▶ **What is asked**
Transcribe the listing below from its opening line up to and including the line that contains "def bearing(px): return math.atan((px-CX)/F)"; reproduce nothing else.

** START Task material **

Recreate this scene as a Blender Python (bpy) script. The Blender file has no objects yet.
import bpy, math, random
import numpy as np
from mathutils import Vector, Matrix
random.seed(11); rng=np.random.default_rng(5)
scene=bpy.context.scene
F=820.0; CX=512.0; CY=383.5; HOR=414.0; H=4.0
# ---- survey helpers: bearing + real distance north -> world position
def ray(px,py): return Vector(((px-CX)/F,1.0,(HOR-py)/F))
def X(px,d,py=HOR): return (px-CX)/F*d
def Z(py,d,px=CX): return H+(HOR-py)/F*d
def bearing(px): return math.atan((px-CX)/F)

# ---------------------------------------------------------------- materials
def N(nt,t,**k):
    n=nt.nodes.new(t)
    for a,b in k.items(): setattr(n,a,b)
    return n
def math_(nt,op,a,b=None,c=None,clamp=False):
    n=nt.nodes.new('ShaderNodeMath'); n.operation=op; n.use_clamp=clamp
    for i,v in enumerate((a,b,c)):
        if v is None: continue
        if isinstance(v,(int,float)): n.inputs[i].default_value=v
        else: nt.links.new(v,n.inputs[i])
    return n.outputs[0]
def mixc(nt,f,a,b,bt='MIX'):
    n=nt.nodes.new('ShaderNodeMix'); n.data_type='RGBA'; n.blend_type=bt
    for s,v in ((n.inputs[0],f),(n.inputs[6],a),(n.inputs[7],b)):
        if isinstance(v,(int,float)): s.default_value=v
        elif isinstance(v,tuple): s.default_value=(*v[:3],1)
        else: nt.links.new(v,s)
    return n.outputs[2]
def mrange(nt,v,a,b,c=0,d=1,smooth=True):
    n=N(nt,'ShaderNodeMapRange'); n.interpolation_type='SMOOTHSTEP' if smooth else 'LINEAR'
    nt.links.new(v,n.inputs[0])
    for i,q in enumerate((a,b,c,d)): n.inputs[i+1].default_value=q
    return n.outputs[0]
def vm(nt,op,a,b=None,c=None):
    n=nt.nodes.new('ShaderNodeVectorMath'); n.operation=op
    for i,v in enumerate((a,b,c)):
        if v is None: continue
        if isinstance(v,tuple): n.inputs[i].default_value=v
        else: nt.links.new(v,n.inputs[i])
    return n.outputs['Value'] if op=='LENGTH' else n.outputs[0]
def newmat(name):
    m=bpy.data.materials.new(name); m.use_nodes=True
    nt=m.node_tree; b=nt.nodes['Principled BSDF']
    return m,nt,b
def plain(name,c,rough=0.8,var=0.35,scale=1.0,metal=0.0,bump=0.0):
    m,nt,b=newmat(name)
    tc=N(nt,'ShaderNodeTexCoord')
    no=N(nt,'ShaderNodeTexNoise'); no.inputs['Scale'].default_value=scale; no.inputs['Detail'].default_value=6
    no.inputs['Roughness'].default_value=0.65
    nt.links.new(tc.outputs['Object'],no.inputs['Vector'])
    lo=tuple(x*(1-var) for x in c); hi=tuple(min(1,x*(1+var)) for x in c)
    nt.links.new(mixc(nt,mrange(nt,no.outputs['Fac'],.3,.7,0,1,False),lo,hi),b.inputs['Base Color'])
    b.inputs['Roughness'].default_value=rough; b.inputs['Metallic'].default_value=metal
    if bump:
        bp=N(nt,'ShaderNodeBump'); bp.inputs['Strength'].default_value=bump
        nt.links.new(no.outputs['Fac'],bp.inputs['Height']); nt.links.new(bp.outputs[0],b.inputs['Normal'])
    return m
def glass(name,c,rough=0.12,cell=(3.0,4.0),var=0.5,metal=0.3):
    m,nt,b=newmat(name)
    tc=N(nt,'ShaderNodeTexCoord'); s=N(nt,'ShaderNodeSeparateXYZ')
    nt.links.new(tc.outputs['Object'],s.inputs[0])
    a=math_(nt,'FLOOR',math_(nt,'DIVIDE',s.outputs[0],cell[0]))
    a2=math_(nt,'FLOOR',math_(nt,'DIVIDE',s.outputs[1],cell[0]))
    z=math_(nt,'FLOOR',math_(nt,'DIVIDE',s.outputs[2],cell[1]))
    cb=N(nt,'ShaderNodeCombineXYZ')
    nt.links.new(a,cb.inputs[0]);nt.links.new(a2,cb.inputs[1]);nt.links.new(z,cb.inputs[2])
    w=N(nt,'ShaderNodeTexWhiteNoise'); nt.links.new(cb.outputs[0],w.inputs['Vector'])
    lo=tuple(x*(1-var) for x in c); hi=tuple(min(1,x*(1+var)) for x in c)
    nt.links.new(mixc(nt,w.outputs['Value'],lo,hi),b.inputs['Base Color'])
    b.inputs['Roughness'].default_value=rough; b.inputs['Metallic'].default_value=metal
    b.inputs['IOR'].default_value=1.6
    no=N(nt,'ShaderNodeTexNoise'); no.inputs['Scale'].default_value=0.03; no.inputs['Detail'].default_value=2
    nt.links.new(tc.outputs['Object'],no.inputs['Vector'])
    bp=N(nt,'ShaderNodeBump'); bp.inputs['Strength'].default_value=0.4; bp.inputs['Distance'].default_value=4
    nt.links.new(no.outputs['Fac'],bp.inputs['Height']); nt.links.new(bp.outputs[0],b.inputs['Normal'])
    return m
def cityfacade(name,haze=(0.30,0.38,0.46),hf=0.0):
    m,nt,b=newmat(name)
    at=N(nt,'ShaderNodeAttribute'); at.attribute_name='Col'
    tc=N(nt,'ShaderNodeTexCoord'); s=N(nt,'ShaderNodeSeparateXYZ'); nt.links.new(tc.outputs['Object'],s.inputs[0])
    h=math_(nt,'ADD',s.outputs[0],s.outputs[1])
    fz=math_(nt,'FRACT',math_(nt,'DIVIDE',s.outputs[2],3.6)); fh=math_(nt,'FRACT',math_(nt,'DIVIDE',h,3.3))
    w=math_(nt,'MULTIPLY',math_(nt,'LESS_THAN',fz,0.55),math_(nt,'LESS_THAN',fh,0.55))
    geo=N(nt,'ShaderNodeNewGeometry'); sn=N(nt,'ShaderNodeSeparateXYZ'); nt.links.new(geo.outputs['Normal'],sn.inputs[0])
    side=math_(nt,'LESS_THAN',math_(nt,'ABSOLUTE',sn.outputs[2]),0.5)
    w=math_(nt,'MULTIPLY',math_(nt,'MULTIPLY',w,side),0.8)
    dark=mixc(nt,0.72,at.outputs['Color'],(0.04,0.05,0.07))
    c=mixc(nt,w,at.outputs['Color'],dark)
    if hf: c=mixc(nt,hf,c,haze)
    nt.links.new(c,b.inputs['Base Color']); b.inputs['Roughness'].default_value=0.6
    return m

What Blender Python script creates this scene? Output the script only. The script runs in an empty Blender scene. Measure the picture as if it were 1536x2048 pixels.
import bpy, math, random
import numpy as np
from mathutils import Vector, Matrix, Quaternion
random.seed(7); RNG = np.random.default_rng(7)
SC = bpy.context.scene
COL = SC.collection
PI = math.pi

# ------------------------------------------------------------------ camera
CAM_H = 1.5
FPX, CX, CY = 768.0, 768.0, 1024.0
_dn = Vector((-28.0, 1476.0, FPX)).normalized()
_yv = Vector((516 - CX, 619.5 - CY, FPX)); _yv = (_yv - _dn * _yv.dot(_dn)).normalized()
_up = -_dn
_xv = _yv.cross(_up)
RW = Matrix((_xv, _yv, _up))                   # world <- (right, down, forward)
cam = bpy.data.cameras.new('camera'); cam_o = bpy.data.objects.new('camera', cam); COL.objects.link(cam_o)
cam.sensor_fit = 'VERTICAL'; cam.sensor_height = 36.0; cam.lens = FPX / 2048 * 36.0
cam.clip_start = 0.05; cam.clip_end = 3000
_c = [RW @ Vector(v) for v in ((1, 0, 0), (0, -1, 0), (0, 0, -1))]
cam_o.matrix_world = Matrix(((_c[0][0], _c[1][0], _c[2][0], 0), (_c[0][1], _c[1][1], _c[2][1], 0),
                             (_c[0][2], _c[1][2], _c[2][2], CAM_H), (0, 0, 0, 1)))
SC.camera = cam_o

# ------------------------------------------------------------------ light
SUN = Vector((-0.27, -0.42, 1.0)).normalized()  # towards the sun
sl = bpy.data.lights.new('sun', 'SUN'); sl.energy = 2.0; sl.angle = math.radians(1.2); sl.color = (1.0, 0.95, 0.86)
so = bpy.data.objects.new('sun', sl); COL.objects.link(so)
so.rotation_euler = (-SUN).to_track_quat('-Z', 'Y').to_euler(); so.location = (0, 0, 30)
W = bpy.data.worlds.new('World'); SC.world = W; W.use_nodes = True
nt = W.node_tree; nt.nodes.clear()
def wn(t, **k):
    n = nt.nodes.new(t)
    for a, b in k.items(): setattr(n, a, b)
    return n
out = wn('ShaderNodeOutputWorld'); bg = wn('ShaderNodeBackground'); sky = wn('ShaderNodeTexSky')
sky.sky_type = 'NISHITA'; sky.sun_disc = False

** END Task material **

▶ **Exercise response**
Recreate this scene as a Blender Python (bpy) script. The Blender file has no objects yet.
import bpy, math, random
import numpy as np
from mathutils import Vector, Matrix
random.seed(11); rng=np.random.default_rng(5)
scene=bpy.context.scene
F=820.0; CX=512.0; CY=383.5; HOR=414.0; H=4.0
# ---- survey helpers: bearing + real distance north -> world position
def ray(px,py): return Vector(((px-CX)/F,1.0,(HOR-py)/F))
def X(px,d,py=HOR): return (px-CX)/F*d
def Z(py,d,px=CX): return H+(HOR-py)/F*d
def bearing(px): return math.atan((px-CX)/F)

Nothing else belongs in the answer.